Não, é claro que não. É até engraçado a Gazeta tentar colar o rótulo de “progressistas” nos democratas da Guerra da Secessão porque, naquela época, eles seguiam exatamente o figurino dos conservadores brasileiros de hoje. Queriam menos impostos, menos intervenção governamental, mais “valores tradicionais”. O fundador do partido foi Andrew Jackson, um dos maiores responsáveis pelo genocídio indígena americano. (Não que eu esteja querendo dizer alguma coisa com isso, imaginem.) Deviam até berrar “mais EUA, menos Washington”, não duvido.
Já os republicanos dos anos 1850 e 1860 têm muito mais traços em comum com vários dos progressistas atuais. Além da defenderem o controle da escravidão – e, nos casos mais radicais, o fim da instituição –, debatiam a sério o voto e a participação política das mulheres e promoveram o intervencionismo do governo federal, inclusive na economia. De início, eram, inclusive, contra o imperialismo americano – Lincoln se opôs à anexação de boa parte do território mexicano pelos EUA quando era congressista.
Os atuais – veja bem, os ATUAIS – progressismo dos democratas e conservadorismo dos republicanos são fenômenos históricos relativamente recentes. Começaram com a adesão de alguns democratas do Sul dos EUA ao “populismo” tradicional, que combinava a valorização do homem comum com medidas para aliviar a pobreza rural americana – ou melhor, a pobreza rural BRANCA americana; os negros continuavam de fora da brincadeira.
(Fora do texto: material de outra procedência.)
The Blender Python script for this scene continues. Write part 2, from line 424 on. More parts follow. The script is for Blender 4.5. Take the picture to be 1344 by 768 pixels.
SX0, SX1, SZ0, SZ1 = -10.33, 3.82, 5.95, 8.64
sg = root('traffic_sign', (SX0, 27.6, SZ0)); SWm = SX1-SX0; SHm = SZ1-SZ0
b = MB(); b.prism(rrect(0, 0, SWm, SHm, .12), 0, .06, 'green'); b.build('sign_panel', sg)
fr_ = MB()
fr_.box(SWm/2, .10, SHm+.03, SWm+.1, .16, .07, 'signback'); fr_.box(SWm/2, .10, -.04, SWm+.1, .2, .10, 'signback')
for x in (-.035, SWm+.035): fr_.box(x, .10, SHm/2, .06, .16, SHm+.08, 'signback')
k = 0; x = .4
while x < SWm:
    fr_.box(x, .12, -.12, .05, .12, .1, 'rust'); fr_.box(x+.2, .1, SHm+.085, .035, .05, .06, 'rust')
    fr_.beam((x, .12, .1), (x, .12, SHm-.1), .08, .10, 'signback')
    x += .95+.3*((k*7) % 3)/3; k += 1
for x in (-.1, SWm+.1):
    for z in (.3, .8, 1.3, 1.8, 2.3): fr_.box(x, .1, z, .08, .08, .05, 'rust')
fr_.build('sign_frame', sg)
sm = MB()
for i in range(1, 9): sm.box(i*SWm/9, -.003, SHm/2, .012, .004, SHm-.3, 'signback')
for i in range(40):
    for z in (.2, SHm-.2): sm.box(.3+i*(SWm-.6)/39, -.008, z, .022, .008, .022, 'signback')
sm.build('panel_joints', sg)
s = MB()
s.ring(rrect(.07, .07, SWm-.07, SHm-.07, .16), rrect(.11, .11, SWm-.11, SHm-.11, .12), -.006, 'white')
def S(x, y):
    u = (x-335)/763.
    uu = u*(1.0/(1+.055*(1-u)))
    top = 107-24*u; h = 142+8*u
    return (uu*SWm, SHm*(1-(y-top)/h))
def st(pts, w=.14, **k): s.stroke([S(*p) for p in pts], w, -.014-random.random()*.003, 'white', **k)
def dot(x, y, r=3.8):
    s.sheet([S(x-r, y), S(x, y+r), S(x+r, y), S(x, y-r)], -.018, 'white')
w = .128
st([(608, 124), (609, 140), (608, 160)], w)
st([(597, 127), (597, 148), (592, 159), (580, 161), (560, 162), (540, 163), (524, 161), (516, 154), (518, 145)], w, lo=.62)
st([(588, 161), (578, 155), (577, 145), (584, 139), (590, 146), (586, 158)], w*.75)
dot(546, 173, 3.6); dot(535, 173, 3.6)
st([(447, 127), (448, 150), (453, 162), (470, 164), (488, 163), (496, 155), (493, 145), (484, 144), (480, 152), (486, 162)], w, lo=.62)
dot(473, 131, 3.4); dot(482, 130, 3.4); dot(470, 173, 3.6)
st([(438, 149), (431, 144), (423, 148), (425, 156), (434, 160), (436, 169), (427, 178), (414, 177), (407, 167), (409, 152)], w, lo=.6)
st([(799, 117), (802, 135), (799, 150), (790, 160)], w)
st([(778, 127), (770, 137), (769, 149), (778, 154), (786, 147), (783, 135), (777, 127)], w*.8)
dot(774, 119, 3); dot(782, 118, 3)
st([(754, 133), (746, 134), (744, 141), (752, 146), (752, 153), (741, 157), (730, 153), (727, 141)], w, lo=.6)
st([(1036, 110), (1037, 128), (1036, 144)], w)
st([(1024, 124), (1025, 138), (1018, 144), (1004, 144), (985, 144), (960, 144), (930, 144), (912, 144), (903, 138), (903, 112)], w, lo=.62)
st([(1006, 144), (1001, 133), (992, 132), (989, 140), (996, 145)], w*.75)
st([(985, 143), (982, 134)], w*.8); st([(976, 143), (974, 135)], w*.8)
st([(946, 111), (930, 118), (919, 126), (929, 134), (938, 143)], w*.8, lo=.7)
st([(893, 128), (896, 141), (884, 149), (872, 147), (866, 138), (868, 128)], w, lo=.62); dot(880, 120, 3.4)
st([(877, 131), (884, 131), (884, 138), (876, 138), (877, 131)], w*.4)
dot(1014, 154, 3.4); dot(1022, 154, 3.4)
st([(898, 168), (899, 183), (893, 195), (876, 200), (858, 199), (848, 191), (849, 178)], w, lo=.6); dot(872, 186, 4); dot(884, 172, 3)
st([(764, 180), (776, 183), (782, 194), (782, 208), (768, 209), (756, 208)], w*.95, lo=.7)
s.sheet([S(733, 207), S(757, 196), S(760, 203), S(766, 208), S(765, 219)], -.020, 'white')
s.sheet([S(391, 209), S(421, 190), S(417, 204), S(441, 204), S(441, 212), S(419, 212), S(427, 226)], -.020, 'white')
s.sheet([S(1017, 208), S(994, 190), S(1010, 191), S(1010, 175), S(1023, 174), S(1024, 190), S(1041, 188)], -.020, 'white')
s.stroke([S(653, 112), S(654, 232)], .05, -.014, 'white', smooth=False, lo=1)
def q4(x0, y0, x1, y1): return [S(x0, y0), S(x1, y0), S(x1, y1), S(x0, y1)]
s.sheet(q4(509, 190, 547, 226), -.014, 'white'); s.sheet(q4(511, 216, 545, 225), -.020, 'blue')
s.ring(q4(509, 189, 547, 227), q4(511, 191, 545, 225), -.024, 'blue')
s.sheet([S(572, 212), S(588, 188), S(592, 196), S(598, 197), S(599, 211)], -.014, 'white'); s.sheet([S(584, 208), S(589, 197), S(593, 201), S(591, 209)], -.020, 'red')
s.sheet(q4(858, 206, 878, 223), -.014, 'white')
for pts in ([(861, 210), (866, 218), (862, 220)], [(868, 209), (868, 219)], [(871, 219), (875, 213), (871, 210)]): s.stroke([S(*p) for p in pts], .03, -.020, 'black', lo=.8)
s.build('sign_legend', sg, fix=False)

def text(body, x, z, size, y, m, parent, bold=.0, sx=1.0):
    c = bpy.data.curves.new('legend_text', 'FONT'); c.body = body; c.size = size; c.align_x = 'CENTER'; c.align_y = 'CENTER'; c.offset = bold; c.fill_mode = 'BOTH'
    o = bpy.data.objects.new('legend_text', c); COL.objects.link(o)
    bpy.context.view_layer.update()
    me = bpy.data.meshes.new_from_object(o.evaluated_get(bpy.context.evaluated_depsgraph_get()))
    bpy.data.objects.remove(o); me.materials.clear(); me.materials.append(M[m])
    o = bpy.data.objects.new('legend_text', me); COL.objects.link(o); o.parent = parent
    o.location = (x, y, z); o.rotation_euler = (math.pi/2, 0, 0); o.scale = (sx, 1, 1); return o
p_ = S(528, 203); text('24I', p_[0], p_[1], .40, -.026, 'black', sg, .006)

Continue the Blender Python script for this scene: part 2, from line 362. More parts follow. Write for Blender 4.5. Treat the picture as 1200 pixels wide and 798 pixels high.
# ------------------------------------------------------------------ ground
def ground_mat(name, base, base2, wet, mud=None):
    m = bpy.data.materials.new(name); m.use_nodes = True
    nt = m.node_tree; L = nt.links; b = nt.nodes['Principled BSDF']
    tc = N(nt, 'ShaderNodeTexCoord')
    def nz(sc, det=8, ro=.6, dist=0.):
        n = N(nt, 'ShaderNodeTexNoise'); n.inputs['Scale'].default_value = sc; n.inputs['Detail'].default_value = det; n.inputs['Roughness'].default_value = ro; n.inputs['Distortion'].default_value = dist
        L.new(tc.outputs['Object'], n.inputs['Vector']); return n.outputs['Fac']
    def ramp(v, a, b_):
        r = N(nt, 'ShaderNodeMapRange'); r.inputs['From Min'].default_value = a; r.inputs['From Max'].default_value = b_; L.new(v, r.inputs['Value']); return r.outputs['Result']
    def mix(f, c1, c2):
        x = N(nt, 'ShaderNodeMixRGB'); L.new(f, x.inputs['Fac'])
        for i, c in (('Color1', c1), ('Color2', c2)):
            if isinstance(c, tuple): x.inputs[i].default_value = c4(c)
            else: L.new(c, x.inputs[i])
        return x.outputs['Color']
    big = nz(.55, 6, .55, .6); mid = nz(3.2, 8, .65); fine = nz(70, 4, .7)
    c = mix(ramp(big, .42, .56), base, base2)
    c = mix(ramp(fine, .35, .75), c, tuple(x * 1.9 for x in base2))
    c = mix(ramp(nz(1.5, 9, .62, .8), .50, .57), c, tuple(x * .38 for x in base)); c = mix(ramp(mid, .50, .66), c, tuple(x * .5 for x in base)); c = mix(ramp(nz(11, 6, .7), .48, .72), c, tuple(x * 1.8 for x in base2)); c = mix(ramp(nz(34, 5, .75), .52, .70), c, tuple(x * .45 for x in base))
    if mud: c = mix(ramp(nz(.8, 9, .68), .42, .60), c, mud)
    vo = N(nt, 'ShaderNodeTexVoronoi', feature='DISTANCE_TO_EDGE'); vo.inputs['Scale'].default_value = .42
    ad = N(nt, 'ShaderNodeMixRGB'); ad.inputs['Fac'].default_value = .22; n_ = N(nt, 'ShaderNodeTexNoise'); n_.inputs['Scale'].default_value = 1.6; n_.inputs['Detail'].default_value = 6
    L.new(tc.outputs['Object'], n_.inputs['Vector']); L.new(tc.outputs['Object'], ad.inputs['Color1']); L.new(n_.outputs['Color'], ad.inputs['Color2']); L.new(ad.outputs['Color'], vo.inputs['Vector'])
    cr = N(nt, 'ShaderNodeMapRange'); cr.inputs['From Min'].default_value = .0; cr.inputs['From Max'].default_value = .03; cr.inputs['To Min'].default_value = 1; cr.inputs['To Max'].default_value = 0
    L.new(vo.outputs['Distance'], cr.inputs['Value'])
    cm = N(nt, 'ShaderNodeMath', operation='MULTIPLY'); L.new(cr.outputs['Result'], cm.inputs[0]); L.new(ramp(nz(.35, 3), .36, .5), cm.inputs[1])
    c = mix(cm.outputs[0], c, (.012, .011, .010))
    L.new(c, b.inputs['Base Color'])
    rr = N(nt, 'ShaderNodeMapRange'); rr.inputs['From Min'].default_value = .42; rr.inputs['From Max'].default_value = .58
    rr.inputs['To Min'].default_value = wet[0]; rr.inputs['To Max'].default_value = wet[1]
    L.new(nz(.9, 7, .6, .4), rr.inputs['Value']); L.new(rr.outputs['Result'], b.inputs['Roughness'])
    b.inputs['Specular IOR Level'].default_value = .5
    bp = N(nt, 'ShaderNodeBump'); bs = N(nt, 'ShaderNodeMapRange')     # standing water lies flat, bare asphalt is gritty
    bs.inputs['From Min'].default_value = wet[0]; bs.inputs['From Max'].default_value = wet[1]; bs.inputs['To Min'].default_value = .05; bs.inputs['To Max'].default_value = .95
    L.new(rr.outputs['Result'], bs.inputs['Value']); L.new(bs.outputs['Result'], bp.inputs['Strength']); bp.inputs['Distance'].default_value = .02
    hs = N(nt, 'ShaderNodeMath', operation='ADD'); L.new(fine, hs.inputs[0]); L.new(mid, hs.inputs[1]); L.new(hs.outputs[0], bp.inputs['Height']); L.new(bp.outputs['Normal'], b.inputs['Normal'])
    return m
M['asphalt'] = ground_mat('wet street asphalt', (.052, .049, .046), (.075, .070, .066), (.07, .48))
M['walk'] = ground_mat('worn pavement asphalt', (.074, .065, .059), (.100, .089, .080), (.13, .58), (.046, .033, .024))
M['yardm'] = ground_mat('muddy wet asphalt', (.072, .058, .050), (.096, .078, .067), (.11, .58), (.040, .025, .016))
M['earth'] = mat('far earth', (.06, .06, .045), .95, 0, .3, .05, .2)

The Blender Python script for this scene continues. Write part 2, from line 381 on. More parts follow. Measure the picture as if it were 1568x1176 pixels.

Isso se aprofundou com as reformas econômicas do presidente Franklin Delano Roosevelt durante a Grande Depressão e culminou com a adesão dos democratas do Norte à luta pelos direitos civis dos negros nos anos 1960 – o que acabou alienando políticos e eleitores da velha guarda democrata do Sul.
Quem estava de olho nesse pessoal decepcionado? Os republicanos, é claro, que abraçaram o conservadorismo como estratégia para garantir o controle do Sul nos anos 1970. Aliás, com um bocado de sucesso até hoje. Antes desse rolo todo, nos anos 1950, havia pouquíssima diferença ideológica “essencial” entre democratas e republicanos. Quem diz que a polarização entre os dois partidos remonta aos séculos dos séculos vai acabar desinformando o leitor, e desinformando feio.